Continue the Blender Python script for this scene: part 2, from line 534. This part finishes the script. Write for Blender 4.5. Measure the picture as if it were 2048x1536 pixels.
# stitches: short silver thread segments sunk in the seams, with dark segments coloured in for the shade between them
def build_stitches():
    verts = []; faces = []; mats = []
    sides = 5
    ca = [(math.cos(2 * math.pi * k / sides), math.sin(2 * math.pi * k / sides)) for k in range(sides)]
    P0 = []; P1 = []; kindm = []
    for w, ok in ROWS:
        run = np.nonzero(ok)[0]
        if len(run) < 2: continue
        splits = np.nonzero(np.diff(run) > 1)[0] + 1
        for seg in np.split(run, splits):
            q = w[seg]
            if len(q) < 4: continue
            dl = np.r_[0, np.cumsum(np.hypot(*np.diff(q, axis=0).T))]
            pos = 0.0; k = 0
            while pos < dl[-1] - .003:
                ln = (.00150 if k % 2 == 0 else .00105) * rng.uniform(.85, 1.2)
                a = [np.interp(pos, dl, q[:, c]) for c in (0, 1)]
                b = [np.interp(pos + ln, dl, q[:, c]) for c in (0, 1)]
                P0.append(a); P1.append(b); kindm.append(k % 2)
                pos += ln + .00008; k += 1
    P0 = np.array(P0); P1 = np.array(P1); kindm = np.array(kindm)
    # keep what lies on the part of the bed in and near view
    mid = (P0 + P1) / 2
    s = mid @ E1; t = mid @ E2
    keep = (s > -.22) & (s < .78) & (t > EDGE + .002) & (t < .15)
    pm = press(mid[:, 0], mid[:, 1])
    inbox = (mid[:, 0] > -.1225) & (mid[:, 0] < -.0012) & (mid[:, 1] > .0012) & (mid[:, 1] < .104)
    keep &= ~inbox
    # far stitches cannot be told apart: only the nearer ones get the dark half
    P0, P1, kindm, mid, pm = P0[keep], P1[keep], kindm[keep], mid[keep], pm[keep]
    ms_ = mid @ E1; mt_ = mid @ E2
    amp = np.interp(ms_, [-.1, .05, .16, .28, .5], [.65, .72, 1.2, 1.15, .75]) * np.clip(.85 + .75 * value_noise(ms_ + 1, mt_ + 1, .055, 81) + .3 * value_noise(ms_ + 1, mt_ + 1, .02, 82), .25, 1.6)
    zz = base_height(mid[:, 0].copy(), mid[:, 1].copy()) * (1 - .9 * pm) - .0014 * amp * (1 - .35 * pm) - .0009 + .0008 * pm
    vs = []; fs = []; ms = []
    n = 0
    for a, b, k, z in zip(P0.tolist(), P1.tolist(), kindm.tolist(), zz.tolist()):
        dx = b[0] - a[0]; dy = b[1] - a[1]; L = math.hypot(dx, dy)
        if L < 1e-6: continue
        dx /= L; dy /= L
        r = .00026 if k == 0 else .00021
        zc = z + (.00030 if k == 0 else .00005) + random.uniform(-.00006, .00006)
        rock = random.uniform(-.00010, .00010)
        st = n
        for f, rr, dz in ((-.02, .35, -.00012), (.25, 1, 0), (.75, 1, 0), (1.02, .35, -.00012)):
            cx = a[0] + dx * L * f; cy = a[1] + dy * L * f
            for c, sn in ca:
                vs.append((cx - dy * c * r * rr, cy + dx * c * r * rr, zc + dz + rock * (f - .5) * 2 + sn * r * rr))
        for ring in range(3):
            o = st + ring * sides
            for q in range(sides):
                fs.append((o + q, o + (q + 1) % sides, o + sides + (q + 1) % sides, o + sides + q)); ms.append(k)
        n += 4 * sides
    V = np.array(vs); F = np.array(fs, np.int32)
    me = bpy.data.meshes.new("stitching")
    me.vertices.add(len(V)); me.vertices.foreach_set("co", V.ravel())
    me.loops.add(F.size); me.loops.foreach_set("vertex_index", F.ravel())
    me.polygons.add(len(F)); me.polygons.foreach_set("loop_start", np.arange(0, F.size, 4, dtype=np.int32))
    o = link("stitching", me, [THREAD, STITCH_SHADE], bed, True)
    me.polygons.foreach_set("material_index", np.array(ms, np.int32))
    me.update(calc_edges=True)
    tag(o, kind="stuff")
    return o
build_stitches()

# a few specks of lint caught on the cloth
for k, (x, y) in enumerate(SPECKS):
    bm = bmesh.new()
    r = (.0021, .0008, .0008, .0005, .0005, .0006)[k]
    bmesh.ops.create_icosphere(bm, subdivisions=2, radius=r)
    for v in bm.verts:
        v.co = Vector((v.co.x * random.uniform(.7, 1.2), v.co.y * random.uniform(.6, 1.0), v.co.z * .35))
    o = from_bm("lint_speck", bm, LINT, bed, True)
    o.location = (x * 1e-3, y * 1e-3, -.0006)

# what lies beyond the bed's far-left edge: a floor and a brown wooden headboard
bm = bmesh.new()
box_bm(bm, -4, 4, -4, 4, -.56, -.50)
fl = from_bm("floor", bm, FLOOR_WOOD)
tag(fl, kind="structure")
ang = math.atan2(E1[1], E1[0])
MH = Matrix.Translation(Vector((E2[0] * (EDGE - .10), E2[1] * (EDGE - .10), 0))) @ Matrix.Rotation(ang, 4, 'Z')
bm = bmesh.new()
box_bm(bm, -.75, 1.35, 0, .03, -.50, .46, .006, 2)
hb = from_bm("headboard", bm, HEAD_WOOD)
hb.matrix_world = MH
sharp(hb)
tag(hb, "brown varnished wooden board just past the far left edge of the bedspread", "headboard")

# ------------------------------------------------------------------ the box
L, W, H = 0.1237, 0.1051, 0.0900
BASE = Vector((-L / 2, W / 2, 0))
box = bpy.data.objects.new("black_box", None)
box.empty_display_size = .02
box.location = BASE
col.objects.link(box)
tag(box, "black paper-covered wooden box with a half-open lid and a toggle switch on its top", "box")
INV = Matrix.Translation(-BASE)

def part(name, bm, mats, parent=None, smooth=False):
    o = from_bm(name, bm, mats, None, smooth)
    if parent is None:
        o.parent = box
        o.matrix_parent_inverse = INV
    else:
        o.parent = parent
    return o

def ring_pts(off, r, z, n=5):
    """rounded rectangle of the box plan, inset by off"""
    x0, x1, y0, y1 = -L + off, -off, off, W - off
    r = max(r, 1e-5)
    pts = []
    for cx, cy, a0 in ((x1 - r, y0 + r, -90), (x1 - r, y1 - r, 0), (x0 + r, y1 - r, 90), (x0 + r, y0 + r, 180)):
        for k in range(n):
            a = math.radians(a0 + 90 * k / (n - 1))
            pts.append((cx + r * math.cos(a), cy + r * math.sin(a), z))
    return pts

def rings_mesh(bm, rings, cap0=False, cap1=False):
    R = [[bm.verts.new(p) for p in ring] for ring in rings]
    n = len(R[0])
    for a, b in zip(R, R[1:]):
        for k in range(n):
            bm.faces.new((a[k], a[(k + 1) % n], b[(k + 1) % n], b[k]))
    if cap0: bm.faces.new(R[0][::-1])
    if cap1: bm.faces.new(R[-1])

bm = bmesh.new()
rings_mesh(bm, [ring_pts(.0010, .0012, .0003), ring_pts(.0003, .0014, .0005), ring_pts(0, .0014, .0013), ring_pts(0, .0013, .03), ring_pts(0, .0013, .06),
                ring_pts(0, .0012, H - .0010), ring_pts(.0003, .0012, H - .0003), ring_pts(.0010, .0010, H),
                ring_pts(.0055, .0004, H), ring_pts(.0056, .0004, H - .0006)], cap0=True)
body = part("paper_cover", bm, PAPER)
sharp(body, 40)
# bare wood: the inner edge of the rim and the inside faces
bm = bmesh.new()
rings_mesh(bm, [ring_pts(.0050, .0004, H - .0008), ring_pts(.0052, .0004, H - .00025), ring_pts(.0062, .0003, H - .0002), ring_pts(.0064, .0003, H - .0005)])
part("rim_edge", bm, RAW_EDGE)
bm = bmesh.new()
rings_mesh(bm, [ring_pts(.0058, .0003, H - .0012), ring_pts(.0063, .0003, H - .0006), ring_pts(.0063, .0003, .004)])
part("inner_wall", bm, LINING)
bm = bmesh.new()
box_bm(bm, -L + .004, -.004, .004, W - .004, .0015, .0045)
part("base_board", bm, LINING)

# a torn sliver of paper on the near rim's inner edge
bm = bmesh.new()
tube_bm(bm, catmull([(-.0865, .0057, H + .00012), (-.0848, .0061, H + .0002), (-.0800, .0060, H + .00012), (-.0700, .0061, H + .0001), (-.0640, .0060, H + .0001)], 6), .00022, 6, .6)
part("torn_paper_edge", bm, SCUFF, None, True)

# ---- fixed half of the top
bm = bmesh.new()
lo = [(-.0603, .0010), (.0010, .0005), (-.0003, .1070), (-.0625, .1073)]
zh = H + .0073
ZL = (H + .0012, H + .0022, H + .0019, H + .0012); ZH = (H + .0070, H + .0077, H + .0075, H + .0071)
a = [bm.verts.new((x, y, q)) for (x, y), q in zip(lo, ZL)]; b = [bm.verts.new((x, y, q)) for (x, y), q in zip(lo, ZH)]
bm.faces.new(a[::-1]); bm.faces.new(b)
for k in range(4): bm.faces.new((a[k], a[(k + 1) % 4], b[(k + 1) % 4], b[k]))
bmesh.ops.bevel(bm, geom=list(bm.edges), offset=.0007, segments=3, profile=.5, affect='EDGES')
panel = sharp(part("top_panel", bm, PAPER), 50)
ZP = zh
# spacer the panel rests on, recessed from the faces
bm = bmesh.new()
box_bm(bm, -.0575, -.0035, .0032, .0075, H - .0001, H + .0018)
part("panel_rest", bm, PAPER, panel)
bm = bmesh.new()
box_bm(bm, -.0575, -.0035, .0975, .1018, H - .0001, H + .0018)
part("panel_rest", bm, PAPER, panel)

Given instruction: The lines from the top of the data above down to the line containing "a = [np.interp(pos, dl, q[:, c])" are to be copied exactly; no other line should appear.

Answer below:
Continue the Blender Python script for this scene: part 2, from line 534. This part finishes the script. Write for Blender 4.5. Measure the picture as if it were 2048x1536 pixels.
# stitches: short silver thread segments sunk in the seams, with dark segments coloured in for the shade between them
def build_stitches():
    verts = []; faces = []; mats = []
    sides = 5
    ca = [(math.cos(2 * math.pi * k / sides), math.sin(2 * math.pi * k / sides)) for k in range(sides)]
    P0 = []; P1 = []; kindm = []
    for w, ok in ROWS:
        run = np.nonzero(ok)[0]
        if len(run) < 2: continue
        splits = np.nonzero(np.diff(run) > 1)[0] + 1
        for seg in np.split(run, splits):
            q = w[seg]
            if len(q) < 4: continue
            dl = np.r_[0, np.cumsum(np.hypot(*np.diff(q, axis=0).T))]
            pos = 0.0; k = 0
            while pos < dl[-1] - .003:
                ln = (.00150 if k % 2 == 0 else .00105) * rng.uniform(.85, 1.2)
                a = [np.interp(pos, dl, q[:, c]) for c in (0, 1)]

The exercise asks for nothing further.